--- Data excerpt ---
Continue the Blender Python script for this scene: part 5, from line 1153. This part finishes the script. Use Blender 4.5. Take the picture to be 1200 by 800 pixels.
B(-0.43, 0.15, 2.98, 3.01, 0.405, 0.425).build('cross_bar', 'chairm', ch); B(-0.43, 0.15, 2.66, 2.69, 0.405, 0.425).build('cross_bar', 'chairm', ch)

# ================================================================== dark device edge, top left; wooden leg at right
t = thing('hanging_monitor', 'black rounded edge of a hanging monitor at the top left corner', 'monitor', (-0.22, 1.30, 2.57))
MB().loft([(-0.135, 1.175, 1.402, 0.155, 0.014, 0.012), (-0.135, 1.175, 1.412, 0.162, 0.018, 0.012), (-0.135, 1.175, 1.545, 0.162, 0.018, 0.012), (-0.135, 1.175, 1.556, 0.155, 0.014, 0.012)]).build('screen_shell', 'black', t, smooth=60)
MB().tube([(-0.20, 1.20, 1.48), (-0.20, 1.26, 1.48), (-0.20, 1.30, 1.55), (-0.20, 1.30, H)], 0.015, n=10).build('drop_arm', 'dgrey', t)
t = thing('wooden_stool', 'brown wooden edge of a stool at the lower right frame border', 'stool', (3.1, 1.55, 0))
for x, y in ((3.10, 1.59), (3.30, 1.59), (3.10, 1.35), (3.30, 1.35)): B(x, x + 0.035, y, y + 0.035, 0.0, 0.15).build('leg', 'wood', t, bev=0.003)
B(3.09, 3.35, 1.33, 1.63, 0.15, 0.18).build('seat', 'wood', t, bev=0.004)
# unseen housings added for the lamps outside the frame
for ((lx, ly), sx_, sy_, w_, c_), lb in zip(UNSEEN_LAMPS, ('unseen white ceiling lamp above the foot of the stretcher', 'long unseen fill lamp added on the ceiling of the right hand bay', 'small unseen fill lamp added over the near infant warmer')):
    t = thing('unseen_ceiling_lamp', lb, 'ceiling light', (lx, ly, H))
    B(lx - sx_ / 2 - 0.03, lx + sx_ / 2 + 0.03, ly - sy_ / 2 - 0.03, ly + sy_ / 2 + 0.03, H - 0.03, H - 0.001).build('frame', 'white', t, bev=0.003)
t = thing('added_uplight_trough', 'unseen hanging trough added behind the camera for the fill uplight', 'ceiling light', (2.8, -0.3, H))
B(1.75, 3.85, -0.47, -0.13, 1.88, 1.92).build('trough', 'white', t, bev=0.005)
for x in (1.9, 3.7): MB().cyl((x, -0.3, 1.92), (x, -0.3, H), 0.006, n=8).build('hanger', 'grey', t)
---
Word for word, write out all of the data above.

= Full response =
Continue the Blender Python script for this scene: part 5, from line 1153. This part finishes the script. Use Blender 4.5. Take the picture to be 1200 by 800 pixels.
B(-0.43, 0.15, 2.98, 3.01, 0.405, 0.425).build('cross_bar', 'chairm', ch); B(-0.43, 0.15, 2.66, 2.69, 0.405, 0.425).build('cross_bar', 'chairm', ch)

# ================================================================== dark device edge, top left; wooden leg at right
t = thing('hanging_monitor', 'black rounded edge of a hanging monitor at the top left corner', 'monitor', (-0.22, 1.30, 2.57))
MB().loft([(-0.135, 1.175, 1.402, 0.155, 0.014, 0.012), (-0.135, 1.175, 1.412, 0.162, 0.018, 0.012), (-0.135, 1.175, 1.545, 0.162, 0.018, 0.012), (-0.135, 1.175, 1.556, 0.155, 0.014, 0.012)]).build('screen_shell', 'black', t, smooth=60)
MB().tube([(-0.20, 1.20, 1.48), (-0.20, 1.26, 1.48), (-0.20, 1.30, 1.55), (-0.20, 1.30, H)], 0.015, n=10).build('drop_arm', 'dgrey', t)
t = thing('wooden_stool', 'brown wooden edge of a stool at the lower right frame border', 'stool', (3.1, 1.55, 0))
for x, y in ((3.10, 1.59), (3.30, 1.59), (3.10, 1.35), (3.30, 1.35)): B(x, x + 0.035, y, y + 0.035, 0.0, 0.15).build('leg', 'wood', t, bev=0.003)
B(3.09, 3.35, 1.33, 1.63, 0.15, 0.18).build('seat', 'wood', t, bev=0.004)
# unseen housings added for the lamps outside the frame
for ((lx, ly), sx_, sy_, w_, c_), lb in zip(UNSEEN_LAMPS, ('unseen white ceiling lamp above the foot of the stretcher', 'long unseen fill lamp added on the ceiling of the right hand bay', 'small unseen fill lamp added over the near infant warmer')):
    t = thing('unseen_ceiling_lamp', lb, 'ceiling light', (lx, ly, H))
    B(lx - sx_ / 2 - 0.03, lx + sx_ / 2 + 0.03, ly - sy_ / 2 - 0.03, ly + sy_ / 2 + 0.03, H - 0.03, H - 0.001).build('frame', 'white', t, bev=0.003)
t = thing('added_uplight_trough', 'unseen hanging trough added behind the camera for the fill uplight', 'ceiling light', (2.8, -0.3, H))
B(1.75, 3.85, -0.47, -0.13, 1.88, 1.92).build('trough', 'white', t, bev=0.005)
for x in (1.9, 3.7): MB().cyl((x, -0.3, 1.92), (x, -0.3, H), 0.006, n=8).build('hanger', 'grey', t)